A new relationship with animals, nature and each other.

When the Earth Twitches


Aerial of Almannagja fissure, Thingvellir National Park, Iceland

By Michael Mountain

I was in the middle of a hurricane once. It was nothing remotely like what’s been unfolding in Japan, but it was enough to give me at least a faint understanding of the helplessness that people in Japan are feeling as they try to relate to forces of nature that dwarf us into insignificance.

It was 1967, and a group of us were camping in an old stone ruin, open to the sky, just a few yards from the beach on the Yucatan coast of Mexico. The consul in Merida, about 60 miles inland, knew we were there, and drove down to warn us that Hurricane Inez was coming and that we should get out NOW.

We decided to stay, and the consul threw up his hands in dismay, got back in his Jeep and hurried back toward the city along the muddy trail that passed for a road.

…they could sense a hurricane on the way and they were attuned to the cycles of nature because they had kept a connection that most of us today have lost.

We built a lean-to at one end of the ruin, and assumed that this would be good enough shelter. I guess we felt we were invulnerable. In fact, we were simply lucky. If we’d built it at the other end, we’d all have been crushed when tons of stone wall collapsed at the height of the storm. Around dawn, the storm had apparently passed and we went outside to look around. The beach had moved; trees had blown away; the whole landscape was unrecognizable.

About half an hour later, just as we were getting our bearings, the wind started blowing again. The hurricane hadn’t passed; we’d just been in the eye of the storm. At that point we realized that with the wind now blowing the opposite way and getting stronger by the minute, what had happened at the other end of the ruin was about to happen at this end. Any minute now, we were going to be crushed under tons of rock. We evacuated to another small roofless stone building, and huddled, soaked and shivering, for another eight hours.

Compared to what’s transpiring in Japan, our brush with the forces of nature was, of course, minuscule. The coast was battered, villages were damaged, and people were hurt – a few had been killed. We spent the next few weeks helping to rebuild the houses in the nearby village of Chuburna, about a mile down the coast.

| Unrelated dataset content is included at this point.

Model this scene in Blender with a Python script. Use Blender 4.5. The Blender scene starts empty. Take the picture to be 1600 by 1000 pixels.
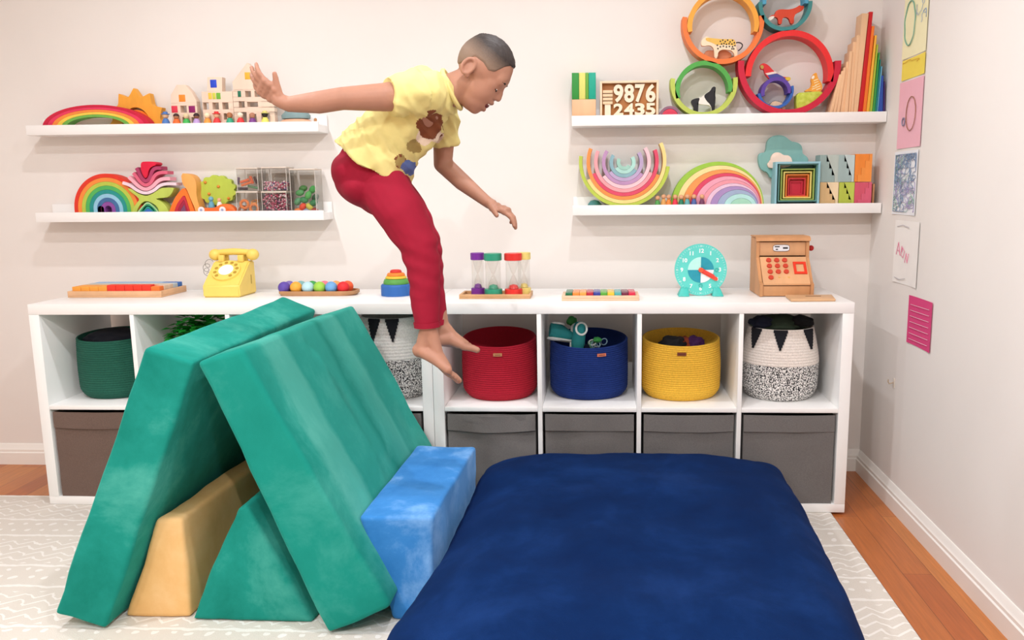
import bpy, bmesh, math, random
from mathutils import Vector, Matrix, noise
R_ = random.Random(7)
PI = math.pi
# ------------------------------------------------------------ camera
CAMP = Vector((-0.867608, -3.254259, 1.153343))
CR = Vector((0.998616214, 0.0517307243, -0.009465114))
CU = Vector((0.000809561, 0.16483808, 0.986320309))
CF = Vector((-0.0525832752, 0.984963116, -0.1645681))
FP, CX, CY = 1298.909, 869.960, 513.673
cam_d = bpy.data.cameras.new('camera'); cam = bpy.data.objects.new('camera', cam_d)
bpy.context.scene.collection.objects.link(cam)
cam.matrix_world = Matrix(((CR.x, CU.x, -CF.x, CAMP.x), (CR.y, CU.y, -CF.y, CAMP.y), (CR.z, CU.z, -CF.z, CAMP.z), (0, 0, 0, 1)))
cam_d.sensor_width = 36; cam_d.lens = FP / 1600 * 36
cam_d.shift_x = (800 - CX) / 1600; cam_d.shift_y = (CY - 500) / 1600
cam_d.clip_start = 0.05
bpy.context.scene.camera = cam
C = bpy.context.scene.collection
# ------------------------------------------------------------ light and exposure
sc = bpy.context.scene
vs = sc.view_settings
vs.view_transform = 'Standard'; vs.look = 'None'; vs.gamma = 1; vs.use_curve_mapping = False
vs.exposure = 0.64
world = bpy.data.worlds.new('world'); sc.world = world; world.use_nodes = True
bg = world.node_tree.nodes['Background']; bg.inputs[0].default_value = (1, .96, .9, 1); bg.inputs[1].default_value = .25
WY, RX, CEIL = 0.101, 0.197, 2.42
LAMPS = [(-2.28, -0.88), (-0.84, -0.88), (-2.28, -1.85), (-0.84, -1.85), (-2.28, -3.4), (-0.84, -3.4)]
LPOW = [5.4, 5.4, 9.5, 9.5, 15, 22]  # rear right lamp set stronger to brighten the right wall
FILL = 22
def area(name, loc, size, power, col, shape='DISK'):
    l = bpy.data.lights.new(name, 'AREA'); l.shape = shape; l.size = size; l.energy = power; l.color = col
    o = bpy.data.objects.new(name, l); o.location = loc; C.objects.link(o); return o
# ------------------------------------------------------------ helpers
SHIFT = 0.0   # extra depth given to everything built in a section
def W(px, py, Y):
    """point of the photographed place on the vertical plane y = Y"""
    p = W0(px, py, Y + SHIFT); p.y -= SHIFT
    return p
def W0(px, py, Y):
    d = CR * ((px - CX) / FP) + CU * ((CY - py) / FP) + CF
    return CAMP + d * ((Y - CAMP.y) / d.y)
def WZ(px, py, Z):
    d = CR * ((px - CX) / FP) + CU * ((CY - py) / FP) + CF
    return CAMP + d * ((Z - CAMP.z) / d.z)
def SC(px, py, Y): return (W(px + 1, py, Y) - W(px, py, Y)).length
def hx(h):
    h = h.lstrip('#'); r = []
    for i in (0, 2, 4):
        c = int(h[i:i + 2], 16) / 255
        r.append(c / 12.92 if c <= .04045 else ((c + .055) / 1.055) ** 2.4)
    return (*r, 1)
MATS = {}
def base_mat(name, rough=.6, spec=.4):
    m = bpy.data.materials.new(name); m.use_nodes = True
    nt = m.node_tree; b = nt.nodes['Principled BSDF']
    b.inputs['Roughness'].default_value = rough; b.inputs['Specular IOR Level'].default_value = spec
    return m, nt, b
def paint(h, rough=.55, var=.06, scale=60, stretch=(1, 1, 1), bump=0.0, sheen=0.0, spec=.4):
    key = (h, rough, var, scale, stretch, bump, sheen)
    if key in MATS: return MATS[key]
    m, nt, b = base_mat('paint_' + h, rough, spec)
    tc = nt.nodes.new('ShaderNodeTexCoord'); mp = nt.nodes.new('ShaderNodeMapping'); n = nt.nodes.new('ShaderNodeTexNoise')
    mp.inputs['Scale'].default_value = stretch; n.inputs['Scale'].default_value = scale; n.inputs['Detail'].default_value = 4
    nt.links.new(tc.outputs['Object'], mp.inputs[0]); nt.links.new(mp.outputs[0], n.inputs['Vector'])
    mr = nt.nodes.new('ShaderNodeMapRange'); mr.inputs['From Min'].default_value = .3; mr.inputs['From Max'].default_value = .7
    mr.inputs['To Min'].default_value = 1 - var; mr.inputs['To Max'].default_value = 1 + var
    nt.links.new(n.outputs[0], mr.inputs[0])
    vm = nt.nodes.new('ShaderNodeVectorMath'); vm.operation = 'SCALE'; vm.inputs[0].default_value = hx(h)[:3]
    nt.links.new(mr.outputs[0], vm.inputs['Scale']); nt.links.new(vm.outputs[0], b.inputs['Base Color'])
    if bump:
        bp = nt.nodes.new('ShaderNodeBump'); bp.inputs['Strength'].default_value = bump; bp.inputs['Distance'].default_value = .002
        nt.links.new(n.outputs[0], bp.inputs['Height']); nt.links.new(bp.outputs[0], b.inputs['Normal'])
    if sheen:
        b.inputs['Sheen Weight'].default_value = sheen; b.inputs['Sheen Roughness'].default_value = .4
    MATS[key] = m; return m
def wood(h='e2b891', var=.12): return paint(h, .5, var, 14, (1, 1, .12), .1)
def toy(h): return paint(h, .55, .05, 40, (1, 1, .3))
def suede(h, dark, light, scale=5, sh=.35, bands=None):
    key = ('suede', h, bool(bands))
    if key in MATS: return MATS[key]
    m, nt, b = base_mat('suede_' + h, .95, .1)
    tc = nt.nodes.new('ShaderNodeTexCoord'); n = nt.nodes.new('ShaderNodeTexNoise'); n.inputs['Scale'].default_value = scale
    n.inputs['Detail'].default_value = 7; n.inputs['Roughness'].default_value = .65; n.inputs['Distortion'].default_value = .25
    nt.links.new(tc.outputs['Object'], n.inputs['Vector'])
    cr = nt.nodes.new('ShaderNodeValToRGB'); e = cr.color_ramp.elements
    e[0].position = .3; e[0].color = hx(dark); e[1].position = .72; e[1].color = hx(light)
    k = cr.color_ramp.elements.new(.5); k.color = hx(h)
    nt.links.new(n.outputs[0], cr.inputs[0])
    out = cr.outputs[0]
    if bands:   # brushed nap: broad strokes running the length of the slab
        sp = nt.nodes.new('ShaderNodeSeparateXYZ'); nt.links.new(tc.outputs['Object'], sp.inputs[0])
        ma = nt.nodes.new('ShaderNodeMath'); ma.operation = 'MULTIPLY_ADD'; ma.inputs[1].default_value = 1 / .84; ma.inputs[2].default_value = .5; nt.links.new(sp.outputs[1], ma.inputs[0])
        mb = nt.nodes.new('ShaderNodeMath'); mb.operation = 'MULTIPLY_ADD'; mb.inputs[1].default_value = .16; nt.links.new(n.outputs[0], mb.inputs[0]); nt.links.new(ma.outputs[0], mb.inputs[2])
        c2 = nt.nodes.new('ShaderNodeValToRGB'); e2 = c2.color_ramp.elements; e2[0].position = bands[0][0]; e2[0].color = hx(bands[0][1]); e2[1].position = bands[-1][0]; e2[1].color = hx(bands[-1][1])
        for p_, h_ in bands[1:-1]: q_ = c2.color_ramp.elements.new(p_); q_.color = hx(h_)
        nt.links.new(mb.outputs[0], c2.inputs[0])
        mx = nt.nodes.new('ShaderNodeMix'); mx.data_type = 'RGBA'; mx.inputs[0].default_value = .6; nt.links.new(cr.outputs[0], mx.inputs[6]); nt.links.new(c2.outputs[0], mx.inputs[7]); out = mx.outputs[2]
    n2 = nt.nodes.new('ShaderNodeTexNoise'); n2.inputs['Scale'].default_value = 500; nt.links.new(tc.outputs['Object'], n2.inputs['Vector'])
    bp = nt.nodes.new('ShaderNodeBump'); bp.inputs['Strength'].default_value = .25; bp.inputs['Distance'].default_value = .001
    nt.links.new(n2.outputs[0], bp.inputs['Height']); nt.links.new(bp.outputs[0], b.inputs['Normal'])
    nt.links.new(out, b.inputs['Base Color'])
    b.inputs['Sheen Weight'].default_value = sh; b.inputs['Sheen Roughness'].default_value = .4
    b.inputs['Sheen Tint'].default_value = hx(light)
    MATS[key] = m; return m
def clear():
    if 'clear' in MATS: return MATS['clear']
    m = bpy.data.materials.new('clear_plastic'); m.use_nodes = True; nt = m.node_tree; nt.nodes.clear()
    o = nt.nodes.new('ShaderNodeOutputMaterial'); t = nt.nodes.new('ShaderNodeBsdfTransparent'); t.inputs[0].default_value = (.97, .965, .955, 1)
    g = nt.nodes.new('ShaderNodeBsdfGlossy'); g.inputs['Roughness'].default_value = .06
    f0 = nt.nodes.new('ShaderNodeLayerWeight'); f0.inputs[0].default_value = .25; f = nt.nodes.new('ShaderNodeMath'); f.operation = 'MULTIPLY_ADD'; f.inputs[1].default_value = .35; f.inputs[2].default_value = .03; nt.links.new(f0.outputs['Facing'], f.inputs[0]); mx = nt.nodes.new('ShaderNodeMixShader')
    nt.links.new(f.outputs[0], mx.inputs[0]); nt.links.new(t.outputs[0], mx.inputs[1]); nt.links.new(g.outputs[0], mx.inputs[2])
    nt.links.new(mx.outputs[0], o.inputs[0]); MATS['clear'] = m; return m

def link_mesh(name, bm, mats, parent=None, smooth=35):
    """finish a bmesh given in world coordinates; its origin moves to the base of its bounding box"""
    bmesh.ops.recalc_face_normals(bm, faces=bm.faces)
    lim = math.radians(smooth)
    for f in bm.faces: f.smooth = smooth > 0
    for e in bm.edges:
        e.smooth = len(e.link_faces) == 2 and e.calc_face_angle(9) < lim
    xs = [v.co.x for v in bm.verts]; ys = [v.co.y for v in bm.verts]; zs = [v.co.z for v in bm.verts]
    o0 = Vector(((min(xs) + max(xs)) / 2, (min(ys) + max(ys)) / 2, min(zs)))
    for v in bm.verts: v.co -= o0
    o0.y += SHIFT
    me = bpy.data.meshes.new(name); bm.to_mesh(me); bm.free()
    for m in (mats if isinstance(mats, (list, tuple)) else [mats]): me.materials.append(m)
    o = bpy.data.objects.new(name, me); C.objects.link(o)
    if parent is not None:
        o.parent = parent; o.location = o0 - wloc(parent)
    else: o.location = o0
    return o
def wloc(o):
    l = Vector(o.location)
    while o.parent is not None: o = o.parent; l += o.location
    return l
def tag(o, label, cat, group=None, kind=None):
    o['label'] = label; o['category'] = cat
    if group: o['group'] = group
    if kind: o['kind'] = kind
    return o
def thing(name, loc, label, cat, group=None):
    o = bpy.data.objects.new(name, None); o.empty_display_size = .05; C.objects.link(o); o.location = (loc[0], loc[1] + SHIFT, loc[2])
    return tag(o, label, cat, group)
def struct(name, bm, m, parent=None, smooth=35):
    o = link_mesh(name, bm, m, parent, smooth)
    if parent is None: o['kind'] = 'structure'
    return o
def copy_tree(o, parent=None):
    c = o.copy(); C.objects.link(c); c.parent = parent
    for ch in o.children: copy_tree(ch, c)
    return c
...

But I still remember the sense of utter powerlessness, peeking out from our makeshift shelter and seeing coconuts, and then entire trees, flying by at 100 miles an hour.

As we helped rebuild the village, the people there became our friends. When I first met the mayor, he drew a map of the Gulf of Mexico in the sand, with Chuburna on one side and New Orleans on the other, and asked me to point to where we were from. I took a couple of steps back and drew the island of Britain on the other side of the Atlantic. “Where you live,” he asked, “does the sun rise there, too?”

The villagers didn’t know very much about our modern civilization and technology, but they could sense a hurricane on the way and they were attuned to the cycles of nature because they had kept a connection that most of us today have lost. To them, hurricanes were a manifestation of Huracan, the prowling jaguar of darkness and destruction, who was the brother of Kukulcan, the winged serpent of light and life. These two great powers, light and dark, life and death, were constantly pulling at each other, and we mortals would always be caught between them.

Instead of taking up a way of living that’s in harmony with the Earth, we’re always busy trying to take dominion over it.

We humans are a precocious species, comparatively young in the annals of Earth history … big brained indeed, but not yet as wise as some of the other animals who have been around a lot longer than us. Unlike them, and perhaps unlike our friends the villagers, whose daily lives depended on their relationship to the natural world around them, we have not yet learned how to live well by living in harmony with each other and with the planet that’s our home.

We want to be masters of the universe, but we’re not even masters of our own neighborhoods. And so, unlike other animals who can listen to the Earth and bend to its tempests and tremors, those same tempests and tremors are, for us, catastrophic.

Instead of taking up a way of living that’s in harmony with the Earth, we’re always busy trying to take dominion over it, seemingly oblivious to the simple fact that it can toss us back into our infancy with a twitch of its skin or a puff of its breath.